**What the exercise asks**. Both boundary lines count: repeat, exactly and alone, the lines from the one containing "Write a Blender" to the one containing "rng = np.random.default_rng(11)", with pictures left out.

**Records for this exercise**.
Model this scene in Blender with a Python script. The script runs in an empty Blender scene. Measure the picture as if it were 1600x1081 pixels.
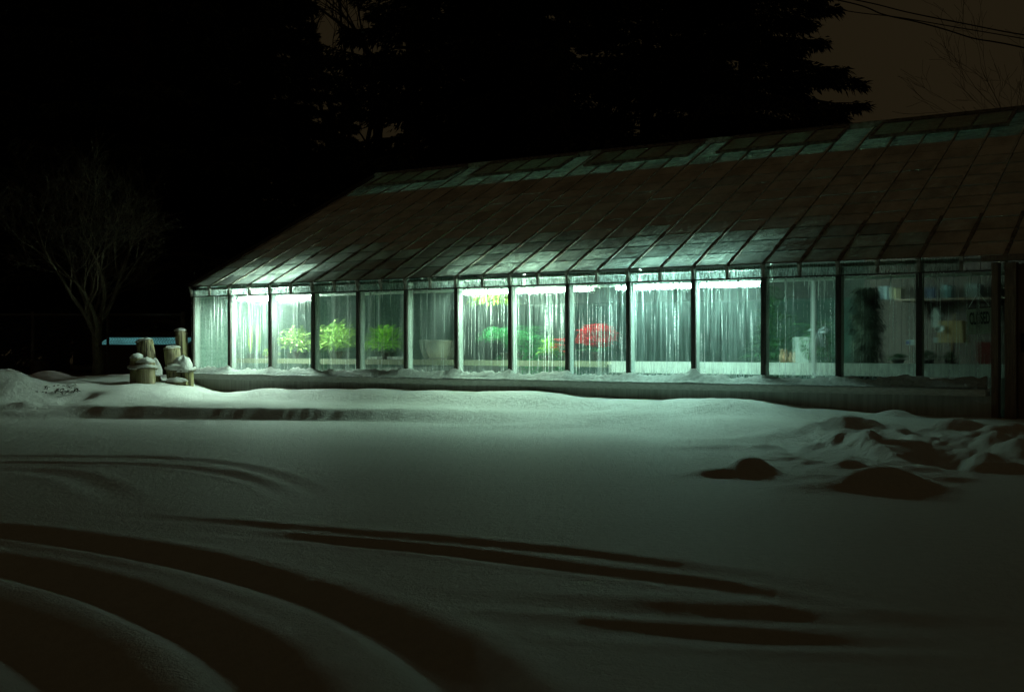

...

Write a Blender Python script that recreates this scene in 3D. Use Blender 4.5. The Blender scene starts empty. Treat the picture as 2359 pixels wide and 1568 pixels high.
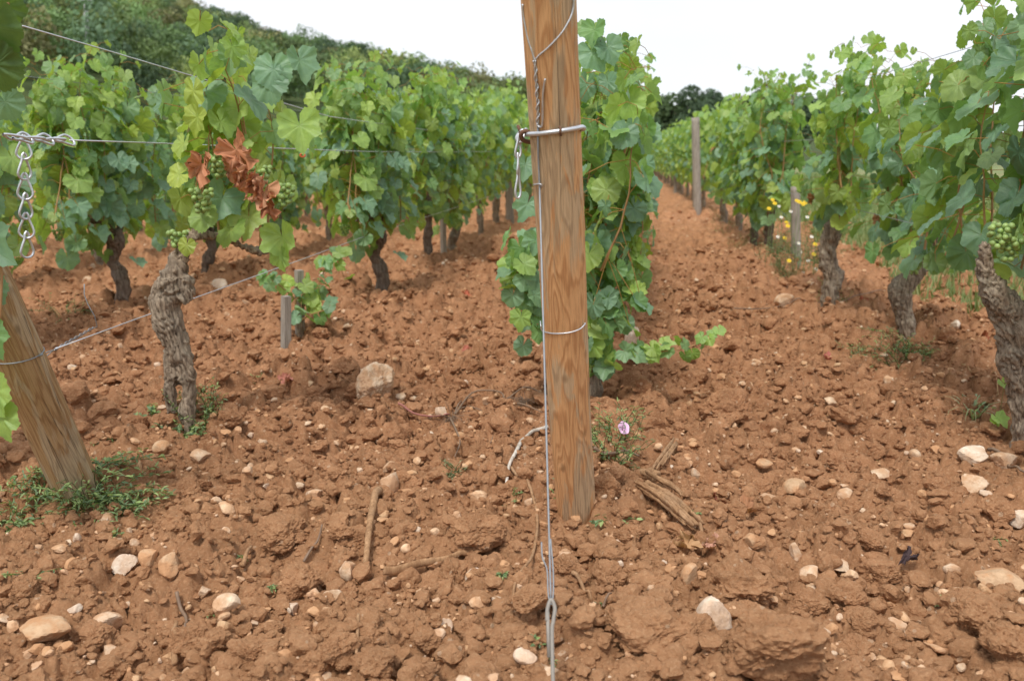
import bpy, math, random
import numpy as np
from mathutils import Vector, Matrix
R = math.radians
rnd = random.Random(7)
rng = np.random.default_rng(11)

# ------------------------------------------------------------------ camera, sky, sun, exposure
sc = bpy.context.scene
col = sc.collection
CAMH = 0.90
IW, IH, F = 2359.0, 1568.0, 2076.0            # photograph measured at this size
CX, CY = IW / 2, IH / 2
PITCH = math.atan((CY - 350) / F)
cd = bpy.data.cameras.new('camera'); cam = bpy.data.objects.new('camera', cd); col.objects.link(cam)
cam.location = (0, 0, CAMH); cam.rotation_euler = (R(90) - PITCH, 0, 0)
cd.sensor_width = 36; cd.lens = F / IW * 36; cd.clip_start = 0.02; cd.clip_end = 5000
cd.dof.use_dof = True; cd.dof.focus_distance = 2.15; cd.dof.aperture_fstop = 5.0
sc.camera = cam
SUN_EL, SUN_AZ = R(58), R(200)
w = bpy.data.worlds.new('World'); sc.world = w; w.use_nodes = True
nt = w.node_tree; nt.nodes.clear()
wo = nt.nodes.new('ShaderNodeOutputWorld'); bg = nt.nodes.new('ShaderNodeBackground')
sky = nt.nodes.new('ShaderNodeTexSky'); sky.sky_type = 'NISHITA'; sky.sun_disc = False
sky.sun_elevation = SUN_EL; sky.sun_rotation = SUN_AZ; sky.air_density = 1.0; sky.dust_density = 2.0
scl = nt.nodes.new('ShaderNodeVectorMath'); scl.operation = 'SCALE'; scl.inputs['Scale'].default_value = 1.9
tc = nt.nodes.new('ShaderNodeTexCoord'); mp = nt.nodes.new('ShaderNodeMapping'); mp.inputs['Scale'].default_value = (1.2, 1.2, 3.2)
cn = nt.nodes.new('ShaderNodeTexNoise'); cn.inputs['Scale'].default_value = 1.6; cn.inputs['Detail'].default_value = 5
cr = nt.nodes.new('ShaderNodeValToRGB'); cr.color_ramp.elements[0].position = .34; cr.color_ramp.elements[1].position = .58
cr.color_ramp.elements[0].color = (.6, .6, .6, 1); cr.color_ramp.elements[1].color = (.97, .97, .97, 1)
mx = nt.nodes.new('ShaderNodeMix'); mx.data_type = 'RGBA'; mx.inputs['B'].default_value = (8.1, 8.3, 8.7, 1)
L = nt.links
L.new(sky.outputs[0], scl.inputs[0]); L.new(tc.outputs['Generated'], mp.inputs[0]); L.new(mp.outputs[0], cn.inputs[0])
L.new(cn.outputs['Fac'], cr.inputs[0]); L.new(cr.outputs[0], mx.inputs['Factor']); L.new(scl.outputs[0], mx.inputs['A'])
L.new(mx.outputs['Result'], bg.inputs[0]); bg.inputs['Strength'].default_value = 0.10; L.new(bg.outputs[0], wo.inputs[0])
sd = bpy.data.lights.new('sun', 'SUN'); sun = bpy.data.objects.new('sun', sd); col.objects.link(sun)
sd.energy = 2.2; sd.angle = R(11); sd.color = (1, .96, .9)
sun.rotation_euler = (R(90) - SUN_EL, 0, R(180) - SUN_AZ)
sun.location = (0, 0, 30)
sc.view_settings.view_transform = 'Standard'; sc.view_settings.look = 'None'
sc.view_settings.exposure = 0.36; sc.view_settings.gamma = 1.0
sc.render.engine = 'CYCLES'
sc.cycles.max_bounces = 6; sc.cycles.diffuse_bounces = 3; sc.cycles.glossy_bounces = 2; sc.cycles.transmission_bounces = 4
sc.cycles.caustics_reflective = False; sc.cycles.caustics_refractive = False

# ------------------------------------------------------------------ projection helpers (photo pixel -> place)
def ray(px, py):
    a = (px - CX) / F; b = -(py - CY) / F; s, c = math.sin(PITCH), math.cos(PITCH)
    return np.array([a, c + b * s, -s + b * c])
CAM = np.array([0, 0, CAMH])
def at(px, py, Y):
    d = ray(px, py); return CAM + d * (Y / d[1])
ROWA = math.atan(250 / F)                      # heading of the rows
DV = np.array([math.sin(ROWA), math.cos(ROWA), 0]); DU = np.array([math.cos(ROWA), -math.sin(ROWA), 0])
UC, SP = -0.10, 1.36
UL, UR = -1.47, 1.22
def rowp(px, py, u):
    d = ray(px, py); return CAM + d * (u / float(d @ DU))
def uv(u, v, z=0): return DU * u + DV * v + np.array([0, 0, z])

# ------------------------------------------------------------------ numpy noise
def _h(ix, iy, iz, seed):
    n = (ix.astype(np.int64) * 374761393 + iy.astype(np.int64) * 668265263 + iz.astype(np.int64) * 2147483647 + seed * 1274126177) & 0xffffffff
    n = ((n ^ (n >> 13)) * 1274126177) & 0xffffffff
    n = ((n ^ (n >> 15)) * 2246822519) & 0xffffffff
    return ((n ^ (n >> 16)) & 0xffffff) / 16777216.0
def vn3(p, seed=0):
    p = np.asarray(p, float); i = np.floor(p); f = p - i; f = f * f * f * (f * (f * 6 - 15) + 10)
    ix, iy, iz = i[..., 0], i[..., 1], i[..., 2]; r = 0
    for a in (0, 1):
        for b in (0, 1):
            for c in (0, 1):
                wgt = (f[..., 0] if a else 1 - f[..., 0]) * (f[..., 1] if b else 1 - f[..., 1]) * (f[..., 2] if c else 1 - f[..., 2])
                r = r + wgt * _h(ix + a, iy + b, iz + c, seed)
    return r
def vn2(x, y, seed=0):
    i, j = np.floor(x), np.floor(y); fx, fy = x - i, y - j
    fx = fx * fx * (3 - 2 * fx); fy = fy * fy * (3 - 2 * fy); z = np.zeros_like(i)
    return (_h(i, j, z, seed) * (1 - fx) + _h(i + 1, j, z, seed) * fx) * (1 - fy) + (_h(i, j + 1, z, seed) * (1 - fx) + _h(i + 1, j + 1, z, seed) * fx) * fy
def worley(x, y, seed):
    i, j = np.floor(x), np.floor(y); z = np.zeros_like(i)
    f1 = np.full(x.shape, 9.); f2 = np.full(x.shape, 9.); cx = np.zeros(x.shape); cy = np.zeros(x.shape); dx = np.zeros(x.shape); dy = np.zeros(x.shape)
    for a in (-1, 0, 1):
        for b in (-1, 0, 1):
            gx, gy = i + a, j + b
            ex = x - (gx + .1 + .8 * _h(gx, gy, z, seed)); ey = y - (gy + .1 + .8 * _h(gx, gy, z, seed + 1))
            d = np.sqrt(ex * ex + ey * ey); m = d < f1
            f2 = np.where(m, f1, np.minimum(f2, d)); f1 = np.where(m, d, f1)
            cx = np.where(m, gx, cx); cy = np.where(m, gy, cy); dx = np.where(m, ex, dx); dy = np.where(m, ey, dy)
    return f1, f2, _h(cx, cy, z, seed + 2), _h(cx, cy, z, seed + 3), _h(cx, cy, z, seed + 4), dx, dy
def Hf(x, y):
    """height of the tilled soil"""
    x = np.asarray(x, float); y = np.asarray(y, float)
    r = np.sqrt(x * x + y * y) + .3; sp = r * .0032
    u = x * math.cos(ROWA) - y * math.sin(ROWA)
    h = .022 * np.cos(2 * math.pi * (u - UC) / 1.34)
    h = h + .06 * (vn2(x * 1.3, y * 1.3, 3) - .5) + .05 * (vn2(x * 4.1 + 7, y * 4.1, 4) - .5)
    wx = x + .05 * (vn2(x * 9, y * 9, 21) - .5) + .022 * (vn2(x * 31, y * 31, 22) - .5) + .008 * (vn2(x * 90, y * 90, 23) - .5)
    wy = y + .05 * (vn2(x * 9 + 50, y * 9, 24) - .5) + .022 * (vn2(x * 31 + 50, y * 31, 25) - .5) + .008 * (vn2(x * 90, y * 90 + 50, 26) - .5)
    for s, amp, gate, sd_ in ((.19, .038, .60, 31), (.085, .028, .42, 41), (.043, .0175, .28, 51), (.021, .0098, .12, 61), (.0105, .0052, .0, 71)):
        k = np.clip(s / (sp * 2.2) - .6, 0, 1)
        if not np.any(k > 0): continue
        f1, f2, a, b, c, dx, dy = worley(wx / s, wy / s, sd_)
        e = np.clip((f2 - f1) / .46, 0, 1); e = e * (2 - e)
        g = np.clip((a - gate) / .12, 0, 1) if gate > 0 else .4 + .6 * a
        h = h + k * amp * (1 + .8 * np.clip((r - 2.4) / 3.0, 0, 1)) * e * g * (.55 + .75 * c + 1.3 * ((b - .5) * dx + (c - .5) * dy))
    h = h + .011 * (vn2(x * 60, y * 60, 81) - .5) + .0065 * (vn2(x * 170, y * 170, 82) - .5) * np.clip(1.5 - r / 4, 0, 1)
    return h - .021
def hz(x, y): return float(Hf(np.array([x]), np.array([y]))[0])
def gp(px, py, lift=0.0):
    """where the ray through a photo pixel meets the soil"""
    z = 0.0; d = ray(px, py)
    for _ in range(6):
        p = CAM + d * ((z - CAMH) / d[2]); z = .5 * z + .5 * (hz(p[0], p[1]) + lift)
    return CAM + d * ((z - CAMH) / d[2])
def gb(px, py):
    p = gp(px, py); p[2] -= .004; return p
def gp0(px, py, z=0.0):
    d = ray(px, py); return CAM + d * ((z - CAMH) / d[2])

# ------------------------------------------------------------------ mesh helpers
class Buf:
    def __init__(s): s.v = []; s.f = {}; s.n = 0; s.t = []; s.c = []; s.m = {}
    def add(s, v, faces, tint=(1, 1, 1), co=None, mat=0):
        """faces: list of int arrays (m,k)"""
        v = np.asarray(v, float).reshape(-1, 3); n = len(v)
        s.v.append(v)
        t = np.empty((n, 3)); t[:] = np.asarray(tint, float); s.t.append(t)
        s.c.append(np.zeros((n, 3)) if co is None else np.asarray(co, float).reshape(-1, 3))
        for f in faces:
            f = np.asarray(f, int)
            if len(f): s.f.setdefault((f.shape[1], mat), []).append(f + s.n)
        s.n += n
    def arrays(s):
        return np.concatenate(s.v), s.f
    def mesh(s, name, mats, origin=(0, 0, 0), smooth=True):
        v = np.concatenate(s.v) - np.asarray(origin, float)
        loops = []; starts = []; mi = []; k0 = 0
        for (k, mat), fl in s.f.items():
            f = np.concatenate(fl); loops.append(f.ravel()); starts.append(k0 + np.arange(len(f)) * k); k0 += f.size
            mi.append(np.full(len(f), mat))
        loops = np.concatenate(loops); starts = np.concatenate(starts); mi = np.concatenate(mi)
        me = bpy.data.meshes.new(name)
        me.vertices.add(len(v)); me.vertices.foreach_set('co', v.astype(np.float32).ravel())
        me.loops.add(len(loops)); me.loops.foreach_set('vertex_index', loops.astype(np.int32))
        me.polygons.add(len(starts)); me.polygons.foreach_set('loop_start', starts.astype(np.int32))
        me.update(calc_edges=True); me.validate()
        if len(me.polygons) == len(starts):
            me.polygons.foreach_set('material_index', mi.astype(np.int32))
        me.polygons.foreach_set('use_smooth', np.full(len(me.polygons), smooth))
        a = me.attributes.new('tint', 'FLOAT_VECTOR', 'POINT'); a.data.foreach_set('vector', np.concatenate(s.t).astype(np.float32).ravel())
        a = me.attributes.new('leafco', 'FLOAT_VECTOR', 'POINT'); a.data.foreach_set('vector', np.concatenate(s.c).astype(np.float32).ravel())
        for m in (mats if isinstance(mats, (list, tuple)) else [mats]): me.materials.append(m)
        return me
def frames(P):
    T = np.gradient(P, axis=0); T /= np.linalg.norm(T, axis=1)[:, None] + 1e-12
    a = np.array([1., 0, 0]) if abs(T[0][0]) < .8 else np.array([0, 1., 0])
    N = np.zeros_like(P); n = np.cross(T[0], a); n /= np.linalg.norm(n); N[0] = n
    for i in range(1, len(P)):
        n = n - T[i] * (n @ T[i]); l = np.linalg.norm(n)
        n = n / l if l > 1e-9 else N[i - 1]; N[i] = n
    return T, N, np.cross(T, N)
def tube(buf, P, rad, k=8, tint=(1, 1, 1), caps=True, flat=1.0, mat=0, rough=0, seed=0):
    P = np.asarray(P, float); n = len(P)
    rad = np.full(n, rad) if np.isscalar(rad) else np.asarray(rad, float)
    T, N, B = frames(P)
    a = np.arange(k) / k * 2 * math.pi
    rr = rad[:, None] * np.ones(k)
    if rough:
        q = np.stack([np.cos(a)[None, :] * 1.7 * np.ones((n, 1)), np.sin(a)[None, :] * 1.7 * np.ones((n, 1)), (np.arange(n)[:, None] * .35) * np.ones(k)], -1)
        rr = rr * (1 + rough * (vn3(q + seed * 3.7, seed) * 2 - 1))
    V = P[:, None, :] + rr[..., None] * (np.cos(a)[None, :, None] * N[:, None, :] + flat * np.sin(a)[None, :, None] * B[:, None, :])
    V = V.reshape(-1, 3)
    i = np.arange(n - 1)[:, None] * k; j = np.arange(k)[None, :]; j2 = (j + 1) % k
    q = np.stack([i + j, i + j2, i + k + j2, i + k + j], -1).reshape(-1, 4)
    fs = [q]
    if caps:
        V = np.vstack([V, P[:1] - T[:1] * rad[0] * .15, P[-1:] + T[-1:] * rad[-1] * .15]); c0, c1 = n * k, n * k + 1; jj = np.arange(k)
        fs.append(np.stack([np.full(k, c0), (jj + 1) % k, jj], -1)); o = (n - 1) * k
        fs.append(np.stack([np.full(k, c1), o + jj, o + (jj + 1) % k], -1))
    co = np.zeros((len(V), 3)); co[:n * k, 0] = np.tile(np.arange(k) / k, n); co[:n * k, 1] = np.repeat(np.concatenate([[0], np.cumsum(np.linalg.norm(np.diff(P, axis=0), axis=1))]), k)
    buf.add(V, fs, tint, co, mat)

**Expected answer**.
Write a Blender Python script that recreates this scene in 3D. Use Blender 4.5. The Blender scene starts empty. Treat the picture as 2359 pixels wide and 1568 pixels high.
import bpy, math, random
import numpy as np
from mathutils import Vector, Matrix
R = math.radians
rnd = random.Random(7)
rng = np.random.default_rng(11)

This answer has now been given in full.